** Problem to solve **
Each line below should be quoted exactly, please.

※ ※ ※

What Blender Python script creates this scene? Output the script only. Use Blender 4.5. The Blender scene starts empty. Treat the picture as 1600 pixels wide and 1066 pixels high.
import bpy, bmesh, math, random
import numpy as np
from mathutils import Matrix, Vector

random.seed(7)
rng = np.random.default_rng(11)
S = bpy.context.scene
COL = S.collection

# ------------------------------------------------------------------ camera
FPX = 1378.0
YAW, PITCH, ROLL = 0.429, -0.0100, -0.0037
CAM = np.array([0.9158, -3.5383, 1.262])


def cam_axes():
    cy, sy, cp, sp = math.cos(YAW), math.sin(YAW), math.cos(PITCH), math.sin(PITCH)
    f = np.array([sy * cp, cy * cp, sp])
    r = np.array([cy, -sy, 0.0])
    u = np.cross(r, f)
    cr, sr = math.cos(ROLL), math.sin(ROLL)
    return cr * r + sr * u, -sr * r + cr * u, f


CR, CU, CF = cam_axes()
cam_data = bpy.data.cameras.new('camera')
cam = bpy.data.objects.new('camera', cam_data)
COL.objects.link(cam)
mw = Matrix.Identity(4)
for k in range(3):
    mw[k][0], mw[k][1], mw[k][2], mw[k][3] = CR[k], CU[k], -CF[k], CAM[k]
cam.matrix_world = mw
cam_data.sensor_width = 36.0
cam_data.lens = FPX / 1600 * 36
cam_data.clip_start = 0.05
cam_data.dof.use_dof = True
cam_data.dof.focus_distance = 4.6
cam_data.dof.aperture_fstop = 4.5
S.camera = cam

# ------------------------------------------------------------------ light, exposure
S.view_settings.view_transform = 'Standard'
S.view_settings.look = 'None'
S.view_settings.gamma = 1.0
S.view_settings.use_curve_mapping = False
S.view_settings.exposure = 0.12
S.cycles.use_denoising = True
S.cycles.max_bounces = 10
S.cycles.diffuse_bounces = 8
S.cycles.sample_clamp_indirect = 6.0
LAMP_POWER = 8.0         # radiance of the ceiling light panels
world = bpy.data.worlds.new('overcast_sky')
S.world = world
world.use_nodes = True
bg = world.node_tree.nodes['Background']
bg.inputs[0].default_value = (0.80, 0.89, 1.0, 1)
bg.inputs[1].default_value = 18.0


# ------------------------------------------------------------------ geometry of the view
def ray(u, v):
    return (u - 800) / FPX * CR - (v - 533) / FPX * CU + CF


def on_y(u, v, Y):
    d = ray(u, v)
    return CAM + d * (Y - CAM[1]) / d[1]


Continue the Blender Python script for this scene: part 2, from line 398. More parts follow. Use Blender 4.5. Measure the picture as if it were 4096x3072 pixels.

※ ※ ※

** Output below **
What Blender Python script creates this scene? Output the script only. Use Blender 4.5. The Blender scene starts empty. Treat the picture as 1600 pixels wide and 1066 pixels high.
import bpy, bmesh, math, random
import numpy as np
from mathutils import Matrix, Vector

random.seed(7)
rng = np.random.default_rng(11)
S = bpy.context.scene
COL = S.collection

# ------------------------------------------------------------------ camera
FPX = 1378.0
YAW, PITCH, ROLL = 0.429, -0.0100, -0.0037
CAM = np.array([0.9158, -3.5383, 1.262])


def cam_axes():
    cy, sy, cp, sp = math.cos(YAW), math.sin(YAW), math.cos(PITCH), math.sin(PITCH)
    f = np.array([sy * cp, cy * cp, sp])
    r = np.array([cy, -sy, 0.0])
    u = np.cross(r, f)
    cr, sr = math.cos(ROLL), math.sin(ROLL)
    return cr * r + sr * u, -sr * r + cr * u, f


CR, CU, CF = cam_axes()
cam_data = bpy.data.cameras.new('camera')
cam = bpy.data.objects.new('camera', cam_data)
COL.objects.link(cam)
mw = Matrix.Identity(4)
for k in range(3):
    mw[k][0], mw[k][1], mw[k][2], mw[k][3] = CR[k], CU[k], -CF[k], CAM[k]
cam.matrix_world = mw
cam_data.sensor_width = 36.0
cam_data.lens = FPX / 1600 * 36
cam_data.clip_start = 0.05
cam_data.dof.use_dof = True
cam_data.dof.focus_distance = 4.6
cam_data.dof.aperture_fstop = 4.5
S.camera = cam

# ------------------------------------------------------------------ light, exposure
S.view_settings.view_transform = 'Standard'
S.view_settings.look = 'None'
S.view_settings.gamma = 1.0
S.view_settings.use_curve_mapping = False
S.view_settings.exposure = 0.12
S.cycles.use_denoising = True
S.cycles.max_bounces = 10
S.cycles.diffuse_bounces = 8
S.cycles.sample_clamp_indirect = 6.0
LAMP_POWER = 8.0         # radiance of the ceiling light panels
world = bpy.data.worlds.new('overcast_sky')
S.world = world
world.use_nodes = True
bg = world.node_tree.nodes['Background']
bg.inputs[0].default_value = (0.80, 0.89, 1.0, 1)
bg.inputs[1].default_value = 18.0


# ------------------------------------------------------------------ geometry of the view
def ray(u, v):
    return (u - 800) / FPX * CR - (v - 533) / FPX * CU + CF


def on_y(u, v, Y):
    d = ray(u, v)
    return CAM + d * (Y - CAM[1]) / d[1]


Continue the Blender Python script for this scene: part 2, from line 398. More parts follow. Use Blender 4.5. Measure the picture as if it were 4096x3072 pixels.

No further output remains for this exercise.